EXERCISE GOAL:
Transcribe the material below exactly as it appears.

# START OF DATASET EXCERPT

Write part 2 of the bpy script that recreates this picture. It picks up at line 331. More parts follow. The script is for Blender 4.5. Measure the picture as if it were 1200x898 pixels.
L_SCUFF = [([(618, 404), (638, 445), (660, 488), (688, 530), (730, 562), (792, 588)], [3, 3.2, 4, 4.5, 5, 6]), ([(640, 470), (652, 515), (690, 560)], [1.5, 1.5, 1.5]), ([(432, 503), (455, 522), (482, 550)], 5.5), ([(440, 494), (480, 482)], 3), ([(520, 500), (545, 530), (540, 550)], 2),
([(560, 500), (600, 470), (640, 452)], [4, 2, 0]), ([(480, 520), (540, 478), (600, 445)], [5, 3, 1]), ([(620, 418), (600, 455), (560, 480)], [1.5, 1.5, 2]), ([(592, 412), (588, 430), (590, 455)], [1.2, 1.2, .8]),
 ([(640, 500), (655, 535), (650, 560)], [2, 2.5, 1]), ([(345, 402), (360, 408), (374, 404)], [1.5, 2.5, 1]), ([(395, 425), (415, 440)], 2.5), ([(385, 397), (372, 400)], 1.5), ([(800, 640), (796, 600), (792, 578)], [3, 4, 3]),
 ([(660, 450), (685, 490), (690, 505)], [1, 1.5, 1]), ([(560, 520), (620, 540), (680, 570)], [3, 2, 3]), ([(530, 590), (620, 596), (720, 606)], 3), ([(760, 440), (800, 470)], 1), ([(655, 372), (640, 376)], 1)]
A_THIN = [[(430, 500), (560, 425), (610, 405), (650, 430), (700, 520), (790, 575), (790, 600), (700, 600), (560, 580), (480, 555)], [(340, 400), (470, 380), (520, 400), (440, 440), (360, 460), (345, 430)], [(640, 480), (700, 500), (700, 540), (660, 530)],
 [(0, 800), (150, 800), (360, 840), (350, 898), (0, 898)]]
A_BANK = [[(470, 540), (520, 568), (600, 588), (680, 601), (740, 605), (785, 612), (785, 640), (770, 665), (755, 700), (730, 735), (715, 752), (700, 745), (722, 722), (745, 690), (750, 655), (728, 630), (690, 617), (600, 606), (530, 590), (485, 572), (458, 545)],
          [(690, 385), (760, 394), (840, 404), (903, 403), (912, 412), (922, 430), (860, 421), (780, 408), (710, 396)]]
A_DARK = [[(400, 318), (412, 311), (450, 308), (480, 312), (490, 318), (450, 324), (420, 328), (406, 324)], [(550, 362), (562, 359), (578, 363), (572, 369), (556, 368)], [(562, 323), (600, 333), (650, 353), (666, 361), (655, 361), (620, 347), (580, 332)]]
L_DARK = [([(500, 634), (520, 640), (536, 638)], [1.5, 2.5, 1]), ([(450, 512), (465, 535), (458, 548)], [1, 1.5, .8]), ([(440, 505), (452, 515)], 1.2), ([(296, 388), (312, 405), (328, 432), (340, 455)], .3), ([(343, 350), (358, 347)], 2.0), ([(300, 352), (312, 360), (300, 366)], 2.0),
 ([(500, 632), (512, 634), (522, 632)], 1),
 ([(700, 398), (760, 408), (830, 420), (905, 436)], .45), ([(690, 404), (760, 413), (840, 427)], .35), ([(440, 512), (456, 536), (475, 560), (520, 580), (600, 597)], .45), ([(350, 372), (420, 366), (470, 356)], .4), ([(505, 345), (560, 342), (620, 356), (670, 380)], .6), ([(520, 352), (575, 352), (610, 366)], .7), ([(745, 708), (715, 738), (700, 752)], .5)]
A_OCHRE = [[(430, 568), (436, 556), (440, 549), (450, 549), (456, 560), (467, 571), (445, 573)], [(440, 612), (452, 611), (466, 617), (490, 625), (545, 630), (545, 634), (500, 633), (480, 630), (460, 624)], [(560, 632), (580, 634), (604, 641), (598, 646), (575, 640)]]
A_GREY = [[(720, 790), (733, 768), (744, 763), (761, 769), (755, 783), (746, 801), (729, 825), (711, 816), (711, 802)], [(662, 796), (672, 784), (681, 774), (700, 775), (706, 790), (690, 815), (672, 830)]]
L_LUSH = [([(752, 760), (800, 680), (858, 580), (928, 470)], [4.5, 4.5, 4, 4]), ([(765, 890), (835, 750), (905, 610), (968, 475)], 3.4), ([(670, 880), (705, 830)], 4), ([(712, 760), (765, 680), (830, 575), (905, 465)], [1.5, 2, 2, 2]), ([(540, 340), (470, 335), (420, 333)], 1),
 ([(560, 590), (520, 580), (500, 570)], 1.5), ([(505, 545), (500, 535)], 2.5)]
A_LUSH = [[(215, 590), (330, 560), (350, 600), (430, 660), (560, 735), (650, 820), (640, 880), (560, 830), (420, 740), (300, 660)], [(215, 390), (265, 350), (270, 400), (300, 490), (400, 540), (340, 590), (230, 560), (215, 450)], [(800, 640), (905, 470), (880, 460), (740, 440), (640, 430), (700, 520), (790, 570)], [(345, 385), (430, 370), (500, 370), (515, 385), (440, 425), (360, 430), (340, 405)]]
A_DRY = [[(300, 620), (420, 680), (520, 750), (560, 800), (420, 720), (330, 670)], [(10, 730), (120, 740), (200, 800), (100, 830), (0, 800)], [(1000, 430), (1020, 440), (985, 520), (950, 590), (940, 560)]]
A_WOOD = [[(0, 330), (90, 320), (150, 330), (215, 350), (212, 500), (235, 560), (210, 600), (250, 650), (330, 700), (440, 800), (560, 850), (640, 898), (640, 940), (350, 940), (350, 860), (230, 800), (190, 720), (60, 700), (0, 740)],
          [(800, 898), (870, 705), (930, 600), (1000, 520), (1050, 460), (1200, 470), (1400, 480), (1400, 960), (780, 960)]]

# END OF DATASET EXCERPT

RESULT:
Write part 2 of the bpy script that recreates this picture. It picks up at line 331. More parts follow. The script is for Blender 4.5. Measure the picture as if it were 1200x898 pixels.
L_SCUFF = [([(618, 404), (638, 445), (660, 488), (688, 530), (730, 562), (792, 588)], [3, 3.2, 4, 4.5, 5, 6]), ([(640, 470), (652, 515), (690, 560)], [1.5, 1.5, 1.5]), ([(432, 503), (455, 522), (482, 550)], 5.5), ([(440, 494), (480, 482)], 3), ([(520, 500), (545, 530), (540, 550)], 2),
([(560, 500), (600, 470), (640, 452)], [4, 2, 0]), ([(480, 520), (540, 478), (600, 445)], [5, 3, 1]), ([(620, 418), (600, 455), (560, 480)], [1.5, 1.5, 2]), ([(592, 412), (588, 430), (590, 455)], [1.2, 1.2, .8]),
 ([(640, 500), (655, 535), (650, 560)], [2, 2.5, 1]), ([(345, 402), (360, 408), (374, 404)], [1.5, 2.5, 1]), ([(395, 425), (415, 440)], 2.5), ([(385, 397), (372, 400)], 1.5), ([(800, 640), (796, 600), (792, 578)], [3, 4, 3]),
 ([(660, 450), (685, 490), (690, 505)], [1, 1.5, 1]), ([(560, 520), (620, 540), (680, 570)], [3, 2, 3]), ([(530, 590), (620, 596), (720, 606)], 3), ([(760, 440), (800, 470)], 1), ([(655, 372), (640, 376)], 1)]
A_THIN = [[(430, 500), (560, 425), (610, 405), (650, 430), (700, 520), (790, 575), (790, 600), (700, 600), (560, 580), (480, 555)], [(340, 400), (470, 380), (520, 400), (440, 440), (360, 460), (345, 430)], [(640, 480), (700, 500), (700, 540), (660, 530)],
 [(0, 800), (150, 800), (360, 840), (350, 898), (0, 898)]]
A_BANK = [[(470, 540), (520, 568), (600, 588), (680, 601), (740, 605), (785, 612), (785, 640), (770, 665), (755, 700), (730, 735), (715, 752), (700, 745), (722, 722), (745, 690), (750, 655), (728, 630), (690, 617), (600, 606), (530, 590), (485, 572), (458, 545)],
          [(690, 385), (760, 394), (840, 404), (903, 403), (912, 412), (922, 430), (860, 421), (780, 408), (710, 396)]]
A_DARK = [[(400, 318), (412, 311), (450, 308), (480, 312), (490, 318), (450, 324), (420, 328), (406, 324)], [(550, 362), (562, 359), (578, 363), (572, 369), (556, 368)], [(562, 323), (600, 333), (650, 353), (666, 361), (655, 361), (620, 347), (580, 332)]]
L_DARK = [([(500, 634), (520, 640), (536, 638)], [1.5, 2.5, 1]), ([(450, 512), (465, 535), (458, 548)], [1, 1.5, .8]), ([(440, 505), (452, 515)], 1.2), ([(296, 388), (312, 405), (328, 432), (340, 455)], .3), ([(343, 350), (358, 347)], 2.0), ([(300, 352), (312, 360), (300, 366)], 2.0),
 ([(500, 632), (512, 634), (522, 632)], 1),
 ([(700, 398), (760, 408), (830, 420), (905, 436)], .45), ([(690, 404), (760, 413), (840, 427)], .35), ([(440, 512), (456, 536), (475, 560), (520, 580), (600, 597)], .45), ([(350, 372), (420, 366), (470, 356)], .4), ([(505, 345), (560, 342), (620, 356), (670, 380)], .6), ([(520, 352), (575, 352), (610, 366)], .7), ([(745, 708), (715, 738), (700, 752)], .5)]
A_OCHRE = [[(430, 568), (436, 556), (440, 549), (450, 549), (456, 560), (467, 571), (445, 573)], [(440, 612), (452, 611), (466, 617), (490, 625), (545, 630), (545, 634), (500, 633), (480, 630), (460, 624)], [(560, 632), (580, 634), (604, 641), (598, 646), (575, 640)]]
A_GREY = [[(720, 790), (733, 768), (744, 763), (761, 769), (755, 783), (746, 801), (729, 825), (711, 816), (711, 802)], [(662, 796), (672, 784), (681, 774), (700, 775), (706, 790), (690, 815), (672, 830)]]
L_LUSH = [([(752, 760), (800, 680), (858, 580), (928, 470)], [4.5, 4.5, 4, 4]), ([(765, 890), (835, 750), (905, 610), (968, 475)], 3.4), ([(670, 880), (705, 830)], 4), ([(712, 760), (765, 680), (830, 575), (905, 465)], [1.5, 2, 2, 2]), ([(540, 340), (470, 335), (420, 333)], 1),
 ([(560, 590), (520, 580), (500, 570)], 1.5), ([(505, 545), (500, 535)], 2.5)]
A_LUSH = [[(215, 590), (330, 560), (350, 600), (430, 660), (560, 735), (650, 820), (640, 880), (560, 830), (420, 740), (300, 660)], [(215, 390), (265, 350), (270, 400), (300, 490), (400, 540), (340, 590), (230, 560), (215, 450)], [(800, 640), (905, 470), (880, 460), (740, 440), (640, 430), (700, 520), (790, 570)], [(345, 385), (430, 370), (500, 370), (515, 385), (440, 425), (360, 430), (340, 405)]]
A_DRY = [[(300, 620), (420, 680), (520, 750), (560, 800), (420, 720), (330, 670)], [(10, 730), (120, 740), (200, 800), (100, 830), (0, 800)], [(1000, 430), (1020, 440), (985, 520), (950, 590), (940, 560)]]
A_WOOD = [[(0, 330), (90, 320), (150, 330), (215, 350), (212, 500), (235, 560), (210, 600), (250, 650), (330, 700), (440, 800), (560, 850), (640, 898), (640, 940), (350, 940), (350, 860), (230, 800), (190, 720), (60, 700), (0, 740)],
          [(800, 898), (870, 705), (930, 600), (1000, 520), (1050, 460), (1200, 470), (1400, 480), (1400, 960), (780, 960)]]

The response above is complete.